Subject: Techwhirlers, make your own status!
From: "Geoff Hart (by way of \"Eric J. Ray\" <ejray -at- raycomm -dot- com>)" <ght -at- MTL -dot- FERIC -dot- CA>
Date: Wed, 24 Feb 1999 11:50:14 -0700

One of the things that occurs to me whenever I see this discussion
of how poorly respected techwhirlers are come around (which it does
at least annually) is the tendency to emphasize respect for the
position rather than for the person. I find that more than a bit
disturbing, but quite apart from that, it highlights the source of
the problem: if your managers only know you by the name of your
position, you're unlikely to garner much respect from them.
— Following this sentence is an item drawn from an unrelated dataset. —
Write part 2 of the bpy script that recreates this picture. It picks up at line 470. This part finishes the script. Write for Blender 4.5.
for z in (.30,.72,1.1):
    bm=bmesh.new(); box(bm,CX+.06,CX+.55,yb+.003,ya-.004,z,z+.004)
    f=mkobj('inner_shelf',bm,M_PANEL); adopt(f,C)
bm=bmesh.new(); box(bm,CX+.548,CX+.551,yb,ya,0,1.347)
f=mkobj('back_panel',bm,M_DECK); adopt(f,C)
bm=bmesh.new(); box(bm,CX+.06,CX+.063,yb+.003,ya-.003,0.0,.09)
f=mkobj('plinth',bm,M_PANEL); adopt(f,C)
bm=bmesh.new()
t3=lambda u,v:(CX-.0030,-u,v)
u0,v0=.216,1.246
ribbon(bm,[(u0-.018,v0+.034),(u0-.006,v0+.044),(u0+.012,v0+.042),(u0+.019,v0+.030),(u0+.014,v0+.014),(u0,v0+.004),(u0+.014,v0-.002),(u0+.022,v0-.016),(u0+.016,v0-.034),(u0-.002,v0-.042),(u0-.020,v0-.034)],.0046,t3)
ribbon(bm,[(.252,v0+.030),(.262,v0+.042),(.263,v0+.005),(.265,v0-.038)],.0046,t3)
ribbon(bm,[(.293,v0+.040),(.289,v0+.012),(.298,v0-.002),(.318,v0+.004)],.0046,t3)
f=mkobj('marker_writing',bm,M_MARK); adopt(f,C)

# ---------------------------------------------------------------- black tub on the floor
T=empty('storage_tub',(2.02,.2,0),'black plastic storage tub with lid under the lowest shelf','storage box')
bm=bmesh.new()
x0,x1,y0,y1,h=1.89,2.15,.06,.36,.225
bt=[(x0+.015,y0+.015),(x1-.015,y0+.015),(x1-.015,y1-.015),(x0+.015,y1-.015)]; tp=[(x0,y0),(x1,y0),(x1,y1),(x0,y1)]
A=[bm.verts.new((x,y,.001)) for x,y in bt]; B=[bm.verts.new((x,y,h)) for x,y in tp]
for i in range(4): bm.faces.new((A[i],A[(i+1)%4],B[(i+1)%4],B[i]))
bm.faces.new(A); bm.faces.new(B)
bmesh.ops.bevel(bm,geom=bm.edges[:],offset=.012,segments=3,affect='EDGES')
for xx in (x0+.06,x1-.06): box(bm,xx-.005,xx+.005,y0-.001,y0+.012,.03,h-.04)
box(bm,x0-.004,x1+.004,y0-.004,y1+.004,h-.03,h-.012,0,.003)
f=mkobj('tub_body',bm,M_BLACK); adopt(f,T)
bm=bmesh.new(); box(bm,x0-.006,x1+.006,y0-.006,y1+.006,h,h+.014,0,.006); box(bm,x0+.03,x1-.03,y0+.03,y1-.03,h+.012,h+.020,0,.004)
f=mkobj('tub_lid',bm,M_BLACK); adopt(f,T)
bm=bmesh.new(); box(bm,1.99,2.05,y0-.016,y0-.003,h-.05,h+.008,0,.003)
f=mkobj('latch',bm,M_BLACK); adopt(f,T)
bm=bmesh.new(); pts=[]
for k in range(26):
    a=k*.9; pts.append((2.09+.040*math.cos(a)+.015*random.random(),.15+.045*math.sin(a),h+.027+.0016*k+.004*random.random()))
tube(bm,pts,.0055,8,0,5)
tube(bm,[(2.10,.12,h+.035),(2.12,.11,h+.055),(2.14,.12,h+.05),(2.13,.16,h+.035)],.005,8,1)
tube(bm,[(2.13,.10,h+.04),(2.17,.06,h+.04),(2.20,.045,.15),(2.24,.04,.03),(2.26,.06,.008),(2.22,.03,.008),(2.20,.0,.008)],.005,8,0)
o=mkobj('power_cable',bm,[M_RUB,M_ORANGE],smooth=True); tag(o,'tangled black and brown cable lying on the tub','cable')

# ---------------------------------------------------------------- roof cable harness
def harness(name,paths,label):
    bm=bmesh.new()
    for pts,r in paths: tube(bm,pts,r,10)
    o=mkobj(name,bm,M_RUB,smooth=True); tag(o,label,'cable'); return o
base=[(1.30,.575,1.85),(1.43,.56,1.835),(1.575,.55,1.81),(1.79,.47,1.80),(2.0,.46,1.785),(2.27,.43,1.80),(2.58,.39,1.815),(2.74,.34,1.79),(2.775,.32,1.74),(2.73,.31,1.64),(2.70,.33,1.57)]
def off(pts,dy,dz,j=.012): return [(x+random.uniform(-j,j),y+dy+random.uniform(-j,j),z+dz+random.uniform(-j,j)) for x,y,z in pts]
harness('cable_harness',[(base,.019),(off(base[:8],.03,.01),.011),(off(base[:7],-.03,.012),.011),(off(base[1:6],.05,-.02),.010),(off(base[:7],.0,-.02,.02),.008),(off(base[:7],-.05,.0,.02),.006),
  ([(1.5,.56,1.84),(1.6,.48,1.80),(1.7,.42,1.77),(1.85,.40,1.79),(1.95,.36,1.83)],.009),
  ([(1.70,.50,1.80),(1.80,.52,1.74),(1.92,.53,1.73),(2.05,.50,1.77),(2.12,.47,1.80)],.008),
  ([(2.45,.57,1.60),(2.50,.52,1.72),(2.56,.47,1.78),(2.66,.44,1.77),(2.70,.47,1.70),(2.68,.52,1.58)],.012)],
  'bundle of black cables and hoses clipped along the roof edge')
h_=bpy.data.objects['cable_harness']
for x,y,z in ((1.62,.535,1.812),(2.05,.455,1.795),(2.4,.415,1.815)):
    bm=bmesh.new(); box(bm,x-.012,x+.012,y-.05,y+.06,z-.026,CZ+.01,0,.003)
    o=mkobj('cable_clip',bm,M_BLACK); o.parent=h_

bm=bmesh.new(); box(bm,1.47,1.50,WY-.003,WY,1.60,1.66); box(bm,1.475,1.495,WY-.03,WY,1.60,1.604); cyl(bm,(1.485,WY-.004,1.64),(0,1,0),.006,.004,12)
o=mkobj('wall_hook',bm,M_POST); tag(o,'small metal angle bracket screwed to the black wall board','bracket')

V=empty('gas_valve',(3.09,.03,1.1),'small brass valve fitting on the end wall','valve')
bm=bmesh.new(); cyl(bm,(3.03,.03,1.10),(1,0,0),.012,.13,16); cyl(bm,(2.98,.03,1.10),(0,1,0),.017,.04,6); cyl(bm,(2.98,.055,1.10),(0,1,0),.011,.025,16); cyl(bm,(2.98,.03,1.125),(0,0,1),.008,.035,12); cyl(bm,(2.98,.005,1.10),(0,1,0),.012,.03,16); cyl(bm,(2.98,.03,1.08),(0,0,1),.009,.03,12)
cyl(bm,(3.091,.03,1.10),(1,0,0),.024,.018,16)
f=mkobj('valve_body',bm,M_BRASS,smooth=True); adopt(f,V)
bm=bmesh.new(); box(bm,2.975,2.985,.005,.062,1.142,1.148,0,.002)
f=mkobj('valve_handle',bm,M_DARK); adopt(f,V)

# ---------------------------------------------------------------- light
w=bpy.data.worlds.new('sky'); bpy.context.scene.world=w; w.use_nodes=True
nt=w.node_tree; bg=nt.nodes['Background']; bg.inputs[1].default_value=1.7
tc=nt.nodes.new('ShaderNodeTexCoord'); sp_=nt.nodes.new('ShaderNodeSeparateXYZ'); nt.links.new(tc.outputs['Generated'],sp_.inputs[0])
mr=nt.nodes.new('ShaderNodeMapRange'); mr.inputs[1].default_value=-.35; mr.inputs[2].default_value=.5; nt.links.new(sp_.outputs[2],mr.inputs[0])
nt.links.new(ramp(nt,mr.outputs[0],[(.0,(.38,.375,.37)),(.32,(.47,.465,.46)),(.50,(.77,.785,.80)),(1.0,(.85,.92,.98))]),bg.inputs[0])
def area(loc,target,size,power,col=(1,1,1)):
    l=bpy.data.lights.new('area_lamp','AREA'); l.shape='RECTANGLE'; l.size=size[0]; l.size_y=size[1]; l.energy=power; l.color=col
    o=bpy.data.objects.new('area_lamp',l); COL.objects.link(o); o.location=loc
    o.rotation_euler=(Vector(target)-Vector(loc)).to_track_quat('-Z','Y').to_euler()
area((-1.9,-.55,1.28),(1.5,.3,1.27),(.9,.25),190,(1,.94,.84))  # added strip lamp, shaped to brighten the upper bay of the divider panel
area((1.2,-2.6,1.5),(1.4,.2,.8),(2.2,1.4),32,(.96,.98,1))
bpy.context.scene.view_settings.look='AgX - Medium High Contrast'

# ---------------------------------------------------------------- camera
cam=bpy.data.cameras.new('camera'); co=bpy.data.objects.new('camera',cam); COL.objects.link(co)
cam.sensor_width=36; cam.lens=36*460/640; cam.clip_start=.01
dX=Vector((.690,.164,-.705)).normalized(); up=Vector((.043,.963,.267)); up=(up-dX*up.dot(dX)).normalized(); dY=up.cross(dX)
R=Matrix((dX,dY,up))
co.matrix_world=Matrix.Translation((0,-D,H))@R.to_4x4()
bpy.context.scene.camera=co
>From day one, I've made a point of being well known to those who
supervise me as well as those who I'm working for (e.g., my authors).
It's occasionally tough to do subtly, particularly in corporations
with very heavy or paternalistic hierarchical structures, but it's
not impossible. For example, when I worked for the feds, I
volunteered myself onto the Health and Safety committee, chaired the
committee, and got to talk directly to senior management as a result.
I used that contact to keep in contact with them, let them know what
I was doing, and indicate my availability for other tasks... and as a
result, I gradually became a face, not just an anonymous position
number. It's the same deal with my authors nowadays: I've helped
them write applications for enrollment in university courses and
letters to the tax monsters about some misunderstanding, and I've
edited their children's and friends resumes. It takes a bit of time,
but it also makes me part of the solution, not part of the problem,
and you can't buy that kind of acceptance and respect. I've also made
good friends this way, so don't look on it as a purely cynical way to
protect your job.

I've heard that the rule in Japan is that the nail who sticks up gets
pounded down; that makes sense to me, because nobody likes stepping
on protruding nails. But at least in Canada, the cultural equivalent
is that you can stand out from the faceless masses by making yourself
a broader part of your company than your job description alone
requires.

--Geoff Hart @8^{)} Pointe-Claire, Quebec
geoff-h -at- mtl -dot- feric -dot- ca

"Patience comes to those who wait."--Anon.